A U.S.-based Ivorian-born university professor told VOA Ivory Coast President Laurent Gbagbo has forgotten a 2005 agreement when he argues the international community is interfering in the country’s internal affairs.

N’Dri Assie-Lumumba, professor at the African Studies and Research Center at Cornell University, said Mr. Gbagbo agreed that the United Nations would certify the results of last month’s disputed election.

“It was in 2005, in Pretoria, that it was decided that the United Nations would have a very specific role to play in the process of election. Five years later, the elections have taken place and the United Nations had been playing the role that the outgoing president himself had agreed upon. Therefore, the argument that the external powers, with Western states as leaders, are trying to destabilize Cote d’Ivoire to take away its autonomy are irrelevant,” she said.

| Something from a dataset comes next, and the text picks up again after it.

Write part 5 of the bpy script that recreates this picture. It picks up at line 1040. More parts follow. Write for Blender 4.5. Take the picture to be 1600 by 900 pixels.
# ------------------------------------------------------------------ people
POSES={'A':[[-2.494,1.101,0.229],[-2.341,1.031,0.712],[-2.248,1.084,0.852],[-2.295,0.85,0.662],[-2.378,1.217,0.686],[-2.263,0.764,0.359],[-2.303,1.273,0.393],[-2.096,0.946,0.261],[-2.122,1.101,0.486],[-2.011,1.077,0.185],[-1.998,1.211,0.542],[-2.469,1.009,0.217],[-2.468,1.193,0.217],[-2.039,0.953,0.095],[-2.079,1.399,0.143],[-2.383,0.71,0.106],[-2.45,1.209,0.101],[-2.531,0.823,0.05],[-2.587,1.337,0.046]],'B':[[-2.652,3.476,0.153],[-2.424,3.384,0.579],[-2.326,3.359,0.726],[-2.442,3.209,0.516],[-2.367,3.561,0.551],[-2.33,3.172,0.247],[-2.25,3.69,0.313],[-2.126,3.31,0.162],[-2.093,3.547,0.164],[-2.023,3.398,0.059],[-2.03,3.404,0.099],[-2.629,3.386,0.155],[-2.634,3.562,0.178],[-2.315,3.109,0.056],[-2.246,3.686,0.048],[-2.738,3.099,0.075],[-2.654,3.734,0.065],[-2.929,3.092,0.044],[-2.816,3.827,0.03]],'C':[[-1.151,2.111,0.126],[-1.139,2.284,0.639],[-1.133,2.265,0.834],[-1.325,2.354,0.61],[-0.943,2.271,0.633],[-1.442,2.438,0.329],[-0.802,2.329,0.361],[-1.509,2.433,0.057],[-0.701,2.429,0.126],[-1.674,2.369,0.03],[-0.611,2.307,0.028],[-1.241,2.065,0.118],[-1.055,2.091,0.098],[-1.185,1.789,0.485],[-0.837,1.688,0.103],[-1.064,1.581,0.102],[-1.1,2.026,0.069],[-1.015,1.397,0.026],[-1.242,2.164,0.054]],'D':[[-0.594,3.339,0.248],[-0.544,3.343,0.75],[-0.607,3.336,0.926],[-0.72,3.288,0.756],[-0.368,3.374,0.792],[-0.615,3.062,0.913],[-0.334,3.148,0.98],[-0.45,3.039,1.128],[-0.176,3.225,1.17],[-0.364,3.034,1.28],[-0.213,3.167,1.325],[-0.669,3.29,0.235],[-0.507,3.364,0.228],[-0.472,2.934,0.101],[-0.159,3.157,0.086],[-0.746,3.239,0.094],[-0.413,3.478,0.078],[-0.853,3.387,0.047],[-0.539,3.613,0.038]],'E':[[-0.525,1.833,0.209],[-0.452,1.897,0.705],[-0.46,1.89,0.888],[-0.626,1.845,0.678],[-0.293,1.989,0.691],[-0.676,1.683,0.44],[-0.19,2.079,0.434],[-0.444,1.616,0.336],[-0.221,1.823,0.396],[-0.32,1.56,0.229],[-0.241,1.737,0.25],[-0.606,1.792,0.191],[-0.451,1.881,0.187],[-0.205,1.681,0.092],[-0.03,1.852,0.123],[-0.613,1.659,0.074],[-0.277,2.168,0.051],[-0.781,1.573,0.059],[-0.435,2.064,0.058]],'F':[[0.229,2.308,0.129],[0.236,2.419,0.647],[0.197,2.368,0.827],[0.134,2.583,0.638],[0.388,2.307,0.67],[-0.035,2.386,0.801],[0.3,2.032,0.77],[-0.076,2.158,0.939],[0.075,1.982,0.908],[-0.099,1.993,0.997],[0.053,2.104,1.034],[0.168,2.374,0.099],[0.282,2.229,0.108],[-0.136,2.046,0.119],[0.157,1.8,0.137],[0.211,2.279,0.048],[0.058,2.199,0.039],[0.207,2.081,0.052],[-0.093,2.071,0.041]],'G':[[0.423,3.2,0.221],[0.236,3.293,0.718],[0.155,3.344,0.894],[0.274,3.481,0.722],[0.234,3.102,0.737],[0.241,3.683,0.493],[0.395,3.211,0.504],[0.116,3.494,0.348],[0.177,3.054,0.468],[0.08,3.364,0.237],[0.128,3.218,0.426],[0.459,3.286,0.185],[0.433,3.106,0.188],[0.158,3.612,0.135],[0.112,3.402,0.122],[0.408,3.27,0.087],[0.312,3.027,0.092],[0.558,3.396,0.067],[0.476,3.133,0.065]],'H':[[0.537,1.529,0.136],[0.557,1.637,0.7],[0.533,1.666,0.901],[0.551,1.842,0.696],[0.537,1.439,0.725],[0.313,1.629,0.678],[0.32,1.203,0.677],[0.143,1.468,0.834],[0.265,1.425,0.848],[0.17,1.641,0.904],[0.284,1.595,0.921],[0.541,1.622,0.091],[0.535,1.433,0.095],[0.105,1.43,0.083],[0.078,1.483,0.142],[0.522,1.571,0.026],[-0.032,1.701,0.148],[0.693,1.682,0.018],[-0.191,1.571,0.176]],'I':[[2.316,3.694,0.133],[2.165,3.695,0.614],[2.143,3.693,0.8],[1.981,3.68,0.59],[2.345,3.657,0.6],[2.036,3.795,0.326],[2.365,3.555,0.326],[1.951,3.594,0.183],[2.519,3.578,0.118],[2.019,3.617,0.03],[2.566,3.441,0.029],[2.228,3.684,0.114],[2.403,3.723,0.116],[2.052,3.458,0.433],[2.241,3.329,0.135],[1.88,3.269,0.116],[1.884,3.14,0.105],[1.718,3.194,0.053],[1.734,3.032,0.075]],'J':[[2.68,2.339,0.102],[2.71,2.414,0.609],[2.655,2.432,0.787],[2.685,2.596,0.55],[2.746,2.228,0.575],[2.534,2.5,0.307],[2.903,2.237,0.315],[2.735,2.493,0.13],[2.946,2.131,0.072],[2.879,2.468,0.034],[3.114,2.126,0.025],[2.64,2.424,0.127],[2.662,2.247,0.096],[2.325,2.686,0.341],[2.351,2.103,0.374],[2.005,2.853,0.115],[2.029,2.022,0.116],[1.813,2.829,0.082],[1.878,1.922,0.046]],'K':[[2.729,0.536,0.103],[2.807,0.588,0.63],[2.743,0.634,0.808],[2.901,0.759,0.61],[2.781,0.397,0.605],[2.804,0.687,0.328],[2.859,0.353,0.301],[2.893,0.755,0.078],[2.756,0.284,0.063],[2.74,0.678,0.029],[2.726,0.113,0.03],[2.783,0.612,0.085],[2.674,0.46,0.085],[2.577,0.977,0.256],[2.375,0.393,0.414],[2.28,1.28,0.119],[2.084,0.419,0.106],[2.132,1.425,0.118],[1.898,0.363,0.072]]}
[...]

Assie-Lumumba said she would be one of those who would resist any external interference because she said African countries should continue to work hard to remain relevant as contemporary modern states with the power to deal with their own affairs.

UN peacekeepers in Ivory Coast
UN peacekeepers in Ivory Coast

But, she said Mr. Gbagbo is using external interference as a pretext to continue to cling to power.

Three West African presidents met with Mr. Gbagbo Tuesday in Abidjan to demand that he accept the results of last month's elections and step down or face possible removal by West African military forces.

Assie-Lumumba said Mr. Gbagbo should heed the advice of the sub-region and step down, but she said, given Mr. Gbagbo’s nature, she doubts he will step down voluntarily.

“He should listen, but I doubt he would listen. He’s not that type of person. Also, at this point, his mental state is involved in another sphere, literally thinking of himself as the one who will carry the flag of autonomy or of independence of Africa, evoking all kinds of arguments that have no relevance whatsoever in the situation that has been presented to us – that an election had taken place and there had been a clear winner and that he (Gbagbo) has decided to ignore the voice of the people,” Assie-Lumumba said.

She said the cancellation of a Wednesday rally in Abidjan by the youth wing that supports Mr. Gbagbo could be a sign that those around Mr. Gbagbo may be trying to soften their position.

“There are also many people around him who have an interest in seeing him stay in power. At the same time, at this point, some of them are trying to look at the big picture and to see their own interest. The sanctions will not affect Mr. Gbagbo alone. Many of the people who are supporting him will be affected by the sanctions,” Assie-Lumumba said.

She said, even though it seems the only language that Mr. Gbagbo understands is the use of force, West African leaders should not have threatened force. Instead, Assie-Lumumba said, sanctions are more powerful than violence.